Health Checks

Reference: Envoy Health Checking

Grey Matter supports the configuration of active health checks on an upstream cluster. Health checking is configured per cluster object in the field health_check, and will be used by Envoy to determine whether or not to route to the cluster. Grey Matter offers two different types of health checking, HTTP and TCP.

Configuration

Health checking in Grey Matter is set through the cluster object health_check field. This field takes a list of desired health check objects. A cluster with a health check enabled should look like the object below:

{
  "cluster_key": "example-cluster",
  ...
  "health_checks": [
    {
      "timeout_msec": 2000,
      "interval_msec": 10000,
      "unhealthy_threshold": 6,
      "healthy_threshold": 1,
      "health_checker": {
        "http_health_check": {
          "path": "/health"

        }
      }
    }
  ],
  ...
}

Note: The following fields are required: timeout_msec, interval_msec, health_checker.

Fields

timeout_msec

The time in milliseconds to wait for a health check response. If the timeout is reached without a response, the health check attempt will be considered a failure. This value is required and must be greater than 0.

interval_msec

The time interval in between health checks after the first health check. The first round of health checks will occur during startup before any traffic is routed to a cluster, so the first interval of health checks will be the value of no_traffic_interval_msec. This value is required and must be greater than 0.

interval_jitter_msec

An optional jitter amount that is added to each interval value calculated by the proxy. Defaults to 0.

unhealthy_threshold

The number of failed health checks required before a host is marked as unhealthy. Note that for http health checking, if a host responds with a 503 status this value is ignored and the host is considered unhealthy immediately.

healthy_threshold

The number of successful health checks required before a host is marked healthy. During startup, only a single successful health check is required to mark a host healthy.

reuse_connection

A boolean value indicating whether or not to reuse a health check connection between health checks. Defaults to true.

no_traffic_interval_msec

When a cluster has never had traffic routed to it (ie on startup), this is the interval used for health checking instead of interval_msec. Once the cluster has been used for traffic routing, the interval will shift to the interval_msec value. This should be a longer interval, which allows cluster info to be checked without sending large amounts of active health checking traffic for no reason. Defaults to 60s.

unhealthy_interval_msec

When a cluster is marked as unhealthy, this is the interval used for health checking instead of interval_msec. As soon as the host is marked as healthy, the interval will shift back to the interval_msec value. Defaults to the value of interval_msec.

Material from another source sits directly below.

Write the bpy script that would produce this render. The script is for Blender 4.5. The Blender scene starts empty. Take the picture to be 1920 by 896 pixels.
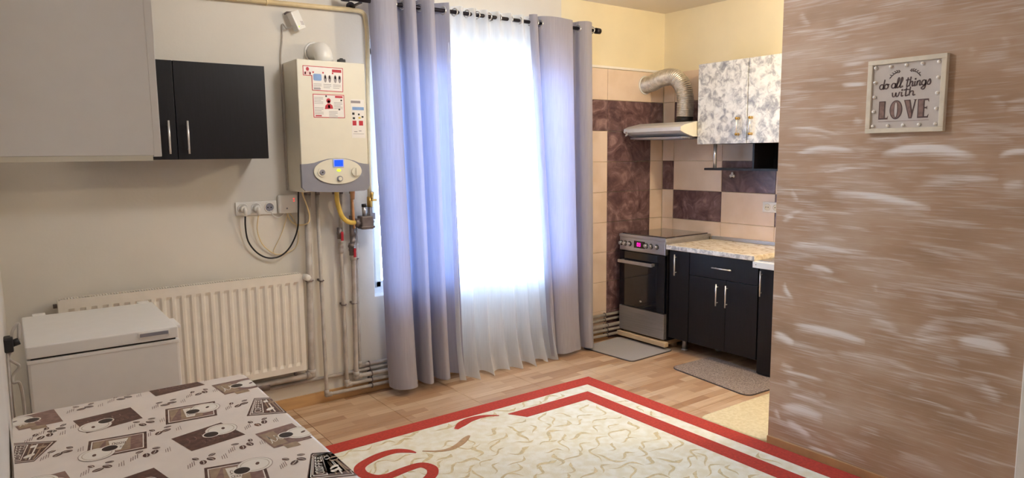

unhealthy_edge_interval_msec

The health check interval used for the first health check immediately after a host is marked as unhealthy. After this initial health check, the interval will shift to unhealthy_interval_msec. Defaults to the value of unhealthy_interval_msec.

healthy_edge_interval_msec

The health check that is used for the first health check immediately after a host is marked as healthy. After this initial health check, the interval will shift back to the standard interval_msec. Defaults to the value of interval_msec.

health_checker

An object that defines the type of health checking to use. This object is required and one and only one of the following fields must be set.

Fields:

http_health_check

Configures the HTTP health check endpoint for each instance in a cluster.

Fields:

  • host

    • the value of the host header in the HTTP health check request

    • defaults to an empty string

    • if empty, the name of the cluster being health checked will be used.

  • path

    • the HTTP path that will be requested during health checking

    • this value is required and cannot be an empty string

  • service_name

    • an optional value which is compared to the X-Envoy-Upstream-Healthchecked-Cluster header to validate the identity of the health checked cluster

  • request_headers_to_add

    • a list of HTTP readers that should be added to each health check request that is sent to the cluster

tcp_health_check

Configures the TCP health check endpoint for each instance in a cluster.

Fields:

  • send

    • a base64 encoded string representing an array of bytes to be sent in health check requests

    • if empty, implies a connect-only health check

  • receive

    • an array of base64 encoded strings, each representing an array of bytes that is expected in health check responses

    • a "fuzzy" matching is preformed when checking the response, such that each binary block must be found and in the order specified, but not necessarily contiguously

Stats

If health checking is enabled on a cluster, a series of health check statistics will be reported in its /stats endpoint, and will look like the following:

cluster.service.health_check.attempt: 20998
cluster.service.health_check.degraded: 0
cluster.service.health_check.failure: 10583
cluster.service.health_check.healthy: 1
cluster.service.health_check.network_failure: 10583
cluster.service.health_check.passive_failure: 0
cluster.service.health_check.success: 10415
cluster.service.health_check.verify_cluster: 0

If the Envoy log level in the Sidecar is set to debug, the logs will also show when health checking has been implemented.

Health Check Results

When active health checking is configured on a cluster, Envoy will route to the target instance if the health check is successful, and will not route to the instance while the health check is failing.

Envoy uses the active health check results combined with the service discovery status to make other decisions about routing, more details on this information can be found in the service discovery docs.